**Stored data:**
____________________

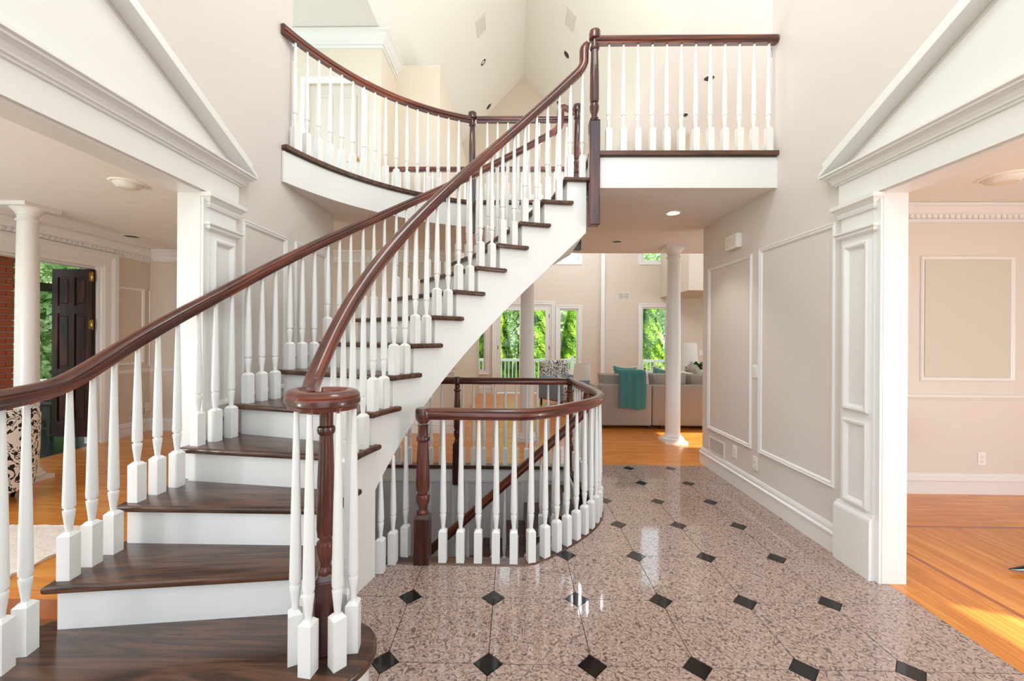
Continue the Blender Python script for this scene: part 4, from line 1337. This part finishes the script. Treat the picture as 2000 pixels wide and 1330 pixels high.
def vent(loc_, nrm, w_, h_, label, nsl=8, cols=1, up=(0, 0, 1), slat_mat='vent_white', back='vent_dark'):
    """louvred register: local x across, y up, z out of the wall"""
    o = empty('air_vent', (0, 0, 0), 0, label, 'vent', 'wall and ceiling air vents')
    n0 = Vector(nrm).normalized(); u = Vector(up); u = (u - n0 * u.dot(n0)).normalized(); x = u.cross(n0)
    o.matrix_world = Matrix.Translation(loc_) @ Matrix((x, u, n0)).transposed().to_4x4()
    t = 0.014
    a, b = w_ / 2, h_ / 2
    MB().box(-a, a, -b, -b + t, 0.0005, 0.009).box(-a, a, b - t, b, 0.0005, 0.009).box(-a, -a + t, -b + t, b - t, 0.0005, 0.009).box(a - t, a, -b + t, b - t, 0.0005, 0.009).build('frame', M['vent_white'], o)
    MB().box(-a + t, a - t, -b + t, b - t, 0.0004, 0.0015).build('backing', M[back], o)
    cw_ = (w_ - 2 * t) / cols
    for c in range(cols):
        x0 = -a + t + c * cw_
        if c: MB().box(x0 - 0.005, x0 + 0.005, -b + t, b - t, 0.0016, 0.008).build('divider', M['vent_white'], o)
        for i in range(nsl):
            y = -b + t + (h_ - 2 * t) * (i + 0.5) / nsl
            hh = (h_ - 2 * t) / nsl * 0.28
            MB().box(x0 + 0.003, x0 + cw_ - 0.003, y - hh, y + hh, 0.0018, 0.006).build('slat', M[slat_mat], o)
    return o
vent((XR, 4.43, 0.275), (-1, 0, 0), 0.33, 0.165, 'white wall vent above the baseboard of the right hall wall', 9)
vent((-5.45, 5.90, 0.30), (1, 0, 0), 0.26, 0.15, 'small white wall vent beside the open front door', 6)
vent((2.733, 10.4, 2.455), (0, -1, 0), 0.28, 0.19, 'grey double vent high on the living room back wall', 5, 2)
vent(on_slope(-0.64, 7.5, -1), nl, 0.24, 0.40, 'flat vent on the left slope of the vaulted ceiling', 6, 1, (0, 1, 0), 'vent_white', 'vent_pale')
vent(on_slope(0.98, 7.45, 1), nr, 0.24, 0.40, 'flat vent on the right slope of the vaulted ceiling', 6, 1, (0, 1, 0), 'vent_white', 'vent_pale')
vent((4.05, 8.7, 3.2), (0, -1, 0), 0.24, 0.5, 'tall pale vent on the hanging wall block by the right column', 8)

def plate(loc_, nrm, label, kind='outlet', name='wall_outlet'):
    o = empty(name, (0, 0, 0), 0, label, 'outlet' if kind == 'outlet' else 'switch', 'wall outlets' if kind == 'outlet' else 'light switches')
    n0 = Vector(nrm).normalized(); u = Vector((0, 0, 1)); x = u.cross(n0)
    o.matrix_world = Matrix.Translation(loc_) @ Matrix((x, u, n0)).transposed().to_4x4()
    MB().rbox(-0.037, 0.037, -0.06, 0.06, 0.0005, 0.007, 0.003, 1).build('plate', M['plastic'], o)
    if kind == 'outlet':
        for y in (-0.022, 0.022): MB().lathe([(0.016, 0.007), (0.016, 0.0095), (0.0, 0.0095)], 14, (0, y, 0), cap=False).build('socket', M['vent_white'], o)
    else:
        MB().rbox(-0.017, 0.017, -0.034, 0.034, 0.007, 0.012, 0.002, 1).build('rocker', M['vent_white'], o)
    return o
plate((XR, 4.066, 0.328), (-1, 0, 0), 'wall outlet on the right hall wall next to the white vent')
plate((XR, 3.724, 0.318), (-1, 0, 0), 'wall outlet between the two right panel mouldings near the floor')
plate((XR, 3.732, 1.139), (-1, 0, 0), 'light switch between the two right panel mouldings', 'switch', 'light_switch')
plate((4.352, 3.92, 0.325), (0, -1, 0), 'wall outlet on the back wall of the right room')
plate((-5.45, 6.06, 0.36), (1, 0, 0), 'wall outlet in the left room beside the small vent')
plate((4.66, 10.4, 1.05), (0, -1, 0), 'light switch on the living room back wall past the column', 'switch', 'light_switch')
ch = empty('door_chime', (XR, 4.07, 2.30), 0, 'cream door chime box high on the right hall wall', 'chime')
MB().rbox(-0.055, -0.0005, -0.11, 0.11, 0.0, 0.135, 0.006, 2).build('cover', M['plastic'], ch)
for i in range(6): MB().box(-0.058, -0.054, -0.09, 0.09, 0.02 + 0.017 * i, 0.028 + 0.017 * i).build('slat', M['vent_white'], ch)

# ------------------------------------------------------------------ furniture
def pillow(mb, w_, h_, t_, mat4, n=10, pinch=0.12):
    v = []; f = []
    for sgn in (1, -1):
        b = len(v)
        for j in range(n + 1):
            for i in range(n + 1):
                a, c = i / n * 2 - 1, j / n * 2 - 1
                e = max(0.0, (1 - a ** 4) * (1 - c ** 4)) ** 0.5
                sx = 1 - pinch * (1 - c * c) * 0 - pinch * (1 - abs(c) ** 2) * abs(a)
                sz = 1 - pinch * (1 - abs(a) ** 2) * abs(c)
                v.append(mat4 @ Vector((a * w_ / 2 * sx, sgn * t_ / 2 * e, c * h_ / 2 * sz)))
        for j in range(n):
            for i in range(n):
                q = [b + j * (n + 1) + i, b + j * (n + 1) + i + 1, b + (j + 1) * (n + 1) + i + 1, b + (j + 1) * (n + 1) + i]
                f.append(q if sgn > 0 else q[::-1])
    mb.add(v, f, True)
    return mb
def at4(x, y, z, rx=0, ry=0, rz=0):
    return Matrix.Translation((x, y, z)) @ Matrix.Rotation(R(rz), 4, 'Z') @ Matrix.Rotation(R(ry), 4, 'Y') @ Matrix.Rotation(R(rx), 4, 'X')

sofa = empty('sectional_sofa', (2.2, 6.9, 0), 0, 'grey beige sectional sofa seen from behind in the living room', 'sofa')
X0, Y0 = 1.345 - 2.2, 6.47 - 6.9
b = MB().rbox(X0, -0.05, Y0, Y0 + 0.22, 0.05, 0.69, 0.03, 3); b.build('back_frame', M['sofa'], sofa)
MB().rbox(-0.04, 1.35, Y0 + 0.01, Y0 + 0.23, 0.05, 0.685, 0.03, 3).build('back_frame', M['sofa'], sofa)
MB().rbox(X0 - 0.0, X0 + 0.2, Y0 + 0.2, Y0 + 1.0, 0.05, 0.60, 0.05, 3).build('arm', M['sofa'], sofa)
MB().rbox(X0 + 0.2, 1.35, Y0 + 0.2, Y0 + 0.98, 0.05, 0.42, 0.03, 2).build('seat_base', M['sofa'], sofa)
MB().rbox(0.75, 1.55, Y0 + 0.98, Y0 + 2.5, 0.05, 0.42, 0.03, 2).build('seat_base', M['sofa'], sofa)
MB().rbox(1.45, 1.68, Y0 + 0.2, Y0 + 2.5, 0.05, 0.68, 0.03, 2).build('back_frame', M['sofa'], sofa)
for i, (xa, ww, zz_, hh, rz) in enumerate([(-0.44, 0.80, 0.64, 0.42, 0), (0.28, 0.62, 0.66, 0.40, 4), (0.92, 0.66, 0.64, 0.42, -5)]):
    pillow(MB(), ww, hh, 0.26, at4(xa, Y0 + 0.27, zz_, -10, 0, rz), 12, 0.04).build('back_cushion', M['sofa'], sofa)
for ya, rz in ((Y0 + 1.0, 70), (Y0 + 1.6, 80)):
    pillow(MB(), 0.62, 0.46, 0.24, at4(0.62 + (ya - Y0) * 0.42, ya, 0.70, -14, 0, rz - 100 + 90), 10, 0.04).build('back_cushion', M['sofa'], sofa)
for xx in (X0 + 0.06, -0.1, 0.1, 1.2): MB().box(xx, xx + 0.06, Y0 + 0.04, Y0 + 0.1, 0, 0.05).build('foot', M['sofa_dark'], sofa)
th_ = MB()
nx_, ny_ = 16, 30
v = []; f = []
for j in range(ny_ + 1):
    for i in range(nx_ + 1):
        u, s = i / nx_, j / ny_
        xx = 1.60 + 0.42 * u + 0.02 * math.sin(3 * s) + 0.05 * s * 0.4
        L = s * 0.78
        if L < 0.20: y, z = 6.69 - L, 0.905 - 0.0 * L
        elif L < 0.26: a = (L - 0.20) / 0.06 * PI / 2; y, z = 6.49 - 0.05 * math.sin(a), 0.905 - 0.05 * (1 - math.cos(a))
        else: y, z = 6.44, 0.855 - (L - 0.26)
        y -= 0.008 * math.sin(u * 9 + s * 2) + 0.006 * math.sin(u * 23) + 0.004
        z += 0.01 * math.sin(u * 7) * (s > 0.9) - (0.01 * u if s > 0.5 else 0)
        v.append((xx, y, z))
for j in range(ny_):
    for i in range(nx_): f.append((j * (nx_ + 1) + i, j * (nx_ + 1) + i + 1, (j + 1) * (nx_ + 1) + i + 1, (j + 1) * (nx_ + 1) + i))
bm_off = [(x, y - 0.012, z + (0.012 if y > 6.45 else 0)) for x, y, z in v]
nv = len(v)
rim = [i for i in range(nx_ + 1)] + [(j + 1) * (nx_ + 1) + nx_ for j in range(ny_)] + [ny_ * (nx_ + 1) + i for i in range(nx_ - 1, -1, -1)] + [j * (nx_ + 1) for j in range(ny_ - 1, 0, -1)]
th_.add(v + bm_off, f + [tuple(nv + q for q in reversed(x)) for x in f] + [(rim[i], rim[(i + 1) % len(rim)], nv + rim[(i + 1) % len(rim)], nv + rim[i]) for i in range(len(rim))], True)
tag(th_.build('throw_blanket', M['teal']), 'teal throw hanging over the back of the grey sofa', 'throw')
def scatter_pillow(loc_, rot, sz, mat, label, pip=True):
    o = empty('throw_pillow', loc_, 0, label, 'pillow', 'throw pillows on the sofa')
    m4 = at4(0, 0, 0, *rot)
    pillow(MB(), sz, sz, 0.14, m4, 12, 0.16).build('cover', mat, o)
    if pip:
        nn = 12; pts = []
        for k in range(4):
            for i in range(nn):
                u = i / nn * 2 - 1
                a, c = ((u, -1), (1, u), (-u, 1), (-1, -u))[k]
                sx = 1 - 0.16 * (1 - c * c) * abs(a); sz_ = 1 - 0.16 * (1 - a * a) * abs(c)
                pts.append(m4 @ Vector((a * sz / 2 * sx, 0, c * sz / 2 * sz_)))
        pr = [(0.012 * math.cos(2 * PI * q / 6), 0.012 * math.sin(2 * PI * q / 6)) for q in range(6)]
        mb = MB()
        for p, q in zip(pts, pts[1:] + pts[:1]): mb.tube(p, q, 0.011, seg=6)
        mb.build('piping', M['piping'], o)
    return o
scatter_pillow((1.86, 6.95, 0.74), (-14, 4, 8), 0.44, M['teal_pillow'], 'teal throw pillow with white piping above the throw on the sofa')
scatter_pillow((2.50, 7.0, 0.72), (-16, 10, -24), 0.40, M['teal_pillow'], 'teal and white throw pillow further along the sofa by the column')
scatter_pillow((2.72, 6.96, 0.72), (-20, 20, -10), 0.44, M['piping'], 'white throw pillow behind the round column', False)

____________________

Look for lines containing the string "from" and copy them all.

Continue the Blender Python script for this scene: part 4, from line 1337. This part finishes the script. Treat the picture as 2000 pixels wide and 1330 pixels high.
sofa = empty('sectional_sofa', (2.2, 6.9, 0), 0, 'grey beige sectional sofa seen from behind in the living room', 'sofa')